L’un des éléments marquants qui ressort de ces travaux est l’interconnexion entre la créolisation et l’acquisition des langues dans des contextes de contact prolongé. En effet, les processus de créolisation sont indissociables de la manière dont les individus, en particulier les enfants, acquièrent et réinterprètent les langues qui les entourent. L’approche cognitive de l’acquisition linguistique appliquée aux créoles suggère que ces langues se développent non pas comme des systèmes dégradés, mais comme des langues naturelles, répondant aux mêmes impératifs de structuration que toute autre langue. Les distinctions aspectuelles, temporelles et sémantiques qui se manifestent tôt dans l’acquisition des créoles par les jeunes enfants illustrent à quel point ces langues sont des systèmes complets et autonomes.

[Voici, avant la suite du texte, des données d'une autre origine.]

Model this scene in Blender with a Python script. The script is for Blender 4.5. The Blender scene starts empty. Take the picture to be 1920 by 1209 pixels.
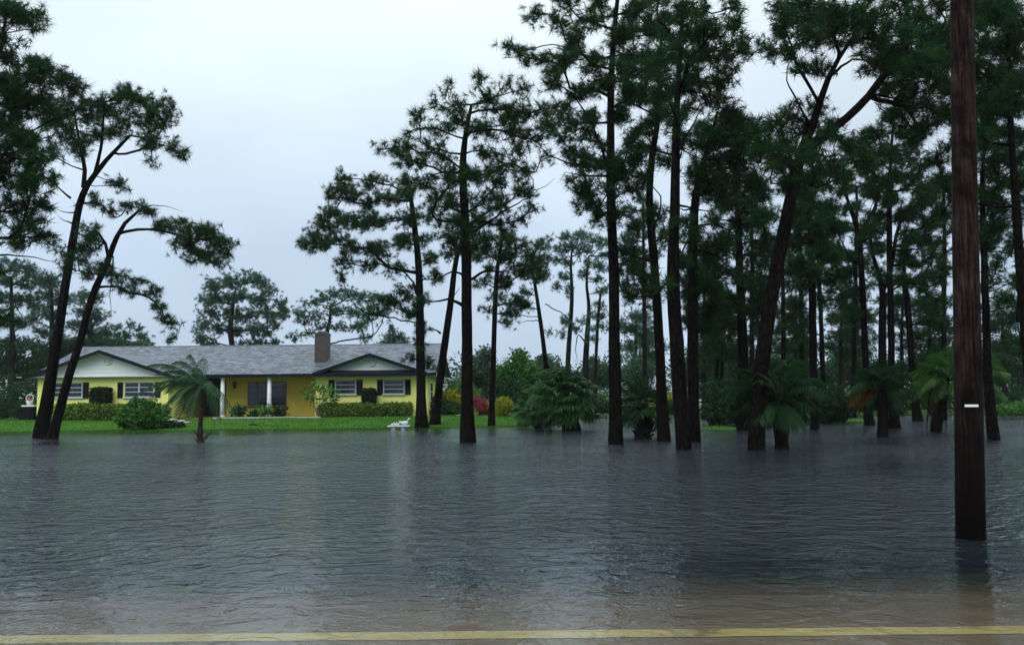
import bpy, math, random
import numpy as np
from mathutils import Vector, Matrix

SC = bpy.context.scene
COL = SC.collection
R = math.radians

# ------------------------------------------------------------------ camera
CAM_H, FPX, HOR, ROLL = 1.6, 1600.0, 738.0, R(0.55)
PITCH = math.atan((HOR - 604.5) / FPX)
_f = np.array([0, math.cos(PITCH), math.sin(PITCH)])
_u0 = np.array([0, -math.sin(PITCH), math.cos(PITCH)])
_r0 = np.array([1.0, 0, 0])
_r = math.cos(ROLL) * _r0 - math.sin(ROLL) * _u0
_u = math.sin(ROLL) * _r0 + math.cos(ROLL) * _u0
CAMP = np.array([0, 0, CAM_H])
cam = bpy.data.cameras.new('camera')
cam.sensor_width = 36.0
cam.lens = FPX / 1920 * 36
cam.clip_end = 3000
camo = bpy.data.objects.new('camera', cam)
COL.objects.link(camo)
camo.matrix_world = Matrix(((_r[0], _u[0], -_f[0], 0), (_r[1], _u[1], -_f[1], 0),
                            (_r[2], _u[2], -_f[2], CAM_H), (0, 0, 0, 1)))
SC.camera = camo


def ray(px, py):
    return _f + _r * ((px - 960) / FPX) + _u * ((604.5 - py) / FPX)


def P(px, py, Y):
    d = ray(px, py)
    return CAMP + d * (Y / d[1])


def G(px, py, z=0.0):
    d = ray(px, py)
    return CAMP + d * ((z - CAM_H) / d[2])


# ------------------------------------------------------------------ world, sun, exposure
SUN_EL, SUN_AZ = R(42), R(205)      # thick overcast: a broad, weak sun high behind the camera
W = bpy.data.worlds.new('World')
SC.world = W
W.use_nodes = True
wn, wl = W.node_tree.nodes, W.node_tree.links
wn.clear()


def wnode(t, **kw):
    n = wn.new(t)
    for k, v in kw.items():
        setattr(n, k, v)
    return n


sky = wnode('ShaderNodeTexSky', sky_type='NISHITA', sun_disc=False)
sky.sun_elevation, sky.sun_rotation = SUN_EL, SUN_AZ
sky.air_density, sky.dust_density = 1.6, 4.0
tc = wnode('ShaderNodeTexCoord')
sep = wnode('ShaderNodeSeparateXYZ')
wl.new(tc.outputs['Generated'], sep.inputs[0])
mr = wnode('ShaderNodeMapRange')
mr.inputs[1].default_value, mr.inputs[2].default_value = 0.0, 1.0
wl.new(sep.outputs['Z'], mr.inputs[0])
ramp = wnode('ShaderNodeValToRGB')          # overcast: three times brighter overhead than at the horizon
E = ramp.color_ramp.elements
E[0].position, E[0].color = 0.0, (0.56, 0.70, 0.87, 1)
E[1].position, E[1].color = 1.0, (2.15, 2.35, 2.50, 1)
e = E.new(0.16); e.color = (0.635, 0.785, 0.97, 1)
e = E.new(0.42); e.color = (0.93, 1.05, 1.12, 1)
wl.new(mr.outputs[0], ramp.inputs[0])
mp = wnode('ShaderNodeMapping')
mp.inputs['Scale'].default_value = (1.3, 1.3, 2.6)
mp.inputs['Location'].default_value = (0.35, 0.2, 0.0)
wl.new(tc.outputs['Generated'], mp.inputs[0])
cn = wnode('ShaderNodeTexNoise')
cn.inputs['Scale'].default_value, cn.inputs['Detail'].default_value = 1.6, 3.0
wl.new(mp.outputs[0], cn.inputs['Vector'])
cr = wnode('ShaderNodeMapRange')
cr.inputs[1].default_value, cr.inputs[2].default_value = 0.3, 0.7
cr.inputs[3].default_value, cr.inputs[4].default_value = 0.88, 1.14
wl.new(cn.outputs['Fac'], cr.inputs[0])
cm = wnode('ShaderNodeVectorMath', operation='SCALE')
wl.new(ramp.outputs['Color'], cm.inputs[0])
wl.new(cr.outputs[0], cm.inputs['Scale'])
c10 = wnode('ShaderNodeVectorMath', operation='SCALE')
c10.inputs['Scale'].default_value = 10.0
wl.new(cm.outputs[0], c10.inputs[0])
wmix = wnode('ShaderNodeMix', data_type='RGBA')
wmix.inputs['Factor'].default_value = 0.95   # cloud cover over the clear sky
wl.new(sky.outputs[0], wmix.inputs['A'])
wl.new(c10.outputs[0], wmix.inputs['B'])
bg = wnode('ShaderNodeBackground')
bg.inputs['Strength'].default_value = 0.1
wl.new(wmix.outputs['Result'], bg.inputs['Color'])
wo = wnode('ShaderNodeOutputWorld')
wl.new(bg.outputs[0], wo.inputs[0])

sl = bpy.data.lights.new('sun', 'SUN')
sl.energy, sl.angle, sl.color = 1.3, R(40), (1.0, 0.97, 0.92)
so = bpy.data.objects.new('sun', sl)
COL.objects.link(so)
_sd = Vector((math.sin(SUN_AZ) * math.cos(SUN_EL), math.cos(SUN_AZ) * math.cos(SUN_EL), math.sin(SUN_EL)))
so.rotation_euler = (-_sd).to_track_quat('-Z', 'Y').to_euler()
so.location = (0, -20, 40)

vs = SC.view_settings
vs.view_transform, vs.look, vs.gamma, vs.exposure = 'Standard', 'None', 1.0, -0.05
SC.render.engine = 'CYCLES'
SC.cycles.use_denoising = True
SC.cycles.max_bounces = 4
SC.cycles.diffuse_bounces = 2
SC.cycles.glossy_bounces = 2
SC.cycles.transmission_bounces = 2
SC.cycles.transparent_max_bounces = 12
SC.cycles.volume_bounces = 0
SC.cycles.caustics_reflective = SC.cycles.caustics_refractive = False
SC.cycles.sample_clamp_indirect = 4.0

# ------------------------------------------------------------------ materials
def newmat(name):
    m = bpy.data.materials.new(name)
    m.use_nodes = True
    m.node_tree.nodes.clear()
    return m


class NT:
    def __init__(s, m):
        s.t = m.node_tree
        s.out = s.n('ShaderNodeOutputMaterial')

    def n(s, t, inp=None, **kw):
        x = s.t.nodes.new(t)
        for k, v in kw.items():
            setattr(x, k, v)
        for k, v in (inp or {}).items():
            if hasattr(v, 'bl_idname') or isinstance(v, bpy.types.NodeSocket):
                s.t.links.new(v, x.inputs[k])
            else:
                x.inputs[k].default_value = v
        return x

    def link(s, a, b):
        s.t.links.new(a, b)


def C4(c):
    return (c[0], c[1], c[2], 1)


def surf_mat(name, c1, c2, scale=4, rough=0.7, bump=0.2, bscale=None, detail=6, stretch=(1, 1, 1), bdist=0.02, spec=0.1):
    """two-tone noise colour + fine relief"""
    m = newmat(name); t = NT(m)
    co = t.n('ShaderNodeTexCoord')
    mp = t.n('ShaderNodeMapping', {'Vector': co.outputs['Object'], 'Scale': stretch})
    nz = t.n('ShaderNodeTexNoise', {'Vector': mp.outputs[0], 'Scale': scale, 'Detail': detail, 'Roughness': 0.6})
    rp = t.n('ShaderNodeMapRange', {0: nz.outputs['Fac'], 1: 0.3, 2: 0.7})
    mx = t.n('ShaderNodeMix', {'Factor': rp.outputs[0], 'A': C4(c1), 'B': C4(c2)}, data_type='RGBA')
    n2 = t.n('ShaderNodeTexNoise', {'Vector': mp.outputs[0], 'Scale': bscale or scale * 6, 'Detail': 5})
    bp = t.n('ShaderNodeBump', {'Height': n2.outputs['Fac'], 'Strength': bump, 'Distance': bdist})
    b = t.n('ShaderNodeBsdfPrincipled', {'Base Color': mx.outputs['Result'], 'Roughness': rough, 'Normal': bp.outputs[0],
                                         'Specular IOR Level': spec})
    t.link(b.outputs[0], t.out.inputs[0])
    return m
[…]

Dans cette perspective, les théories qui voient dans la créolisation un simple processus de simplification linguistique, ou un signe de rupture cognitive, doivent être révisées. Les contributions présentées dans cet article démontrent que la créolisation implique, au contraire, un haut degré de créativité linguistique, nourri par des interactions complexes entre les langues en contact. Le fait que ces processus soient souvent observés dans des contextes de domination coloniale et d’oppression sociale ne doit pas masquer la richesse intrinsèque des langues créoles. Ces langues, loin de représenter des formes appauvries ou corrompues de leurs lexificateurs, reflètent des dynamiques sociolinguistiques profondes, qui incluent à la fois l’adaptation à des contextes de contact inégal et l’innovation linguistique

Les études présentées par Robert Chaudenson, Albert Valdman et d’autres chercheurs ont également mis en évidence le rôle crucial du contexte social dans la formation et l’évolution des créoles. Chaudenson, par exemple, souligne l’importance des sociétés de plantation et d’habitation dans les premières phases de la créolisation. Ces sociétés, où les esclaves étaient souvent en contact avec des formes vernaculaires et approximatives du français, ont servi de creuset pour le développement des créoles. Cette dimension sociale ne doit pas être négligée dans l’analyse des langues créoles, car elle éclaire la manière dont ces langues se sont autonomisées par rapport à leurs lexificateurs, en intégrant des éléments des langues africaines et en transformant les structures héritées du français.

L’aspect dynamique de la créolisation est également mis en avant par Valdman, qui montre que la variation interne au sein des créoles est présente dès les premiers stades de leur développement. Cette variation, qu’il associe à des phénomènes de repidginisation, souligne la nature fluide et évolutive des créoles, qui continuent à se transformer même après leur émergence. Ce processus est également illustré par l’acquisition des créoles par de nouveaux groupes de locuteurs, notamment les Bossals dans le cas de Saint-Domingue, qui ont appris et modifié le créole existant en y introduisant des éléments de leurs propres langues maternelles. Ce phénomène d’hybridation continue montre que les créoles ne sont jamais figés, mais au contraire en perpétuelle transformation.

Loin d’être des langues périphériques ou marginales, les créoles témoignent de la résilience et de la créativité des communautés coloniales et postcoloniales. Ils sont le produit d’une histoire complexe de domination, d’oppression et de résistance, mais aussi d’innovation linguistique et culturelle. La compréhension de la créolisation et de l’acquisition des créoles nous invite à revoir nos conceptions traditionnelles du changement linguistique et à reconnaître la valeur intrinsèque de ces langues. Les créoles, en tant que langues pleinement développées, constituent un champ d’étude riche pour les linguistes, mais aussi pour les anthropologues, historiens et sociologues, car ils incarnent une forme unique d’adaptation humaine à des contextes historiques particuliers.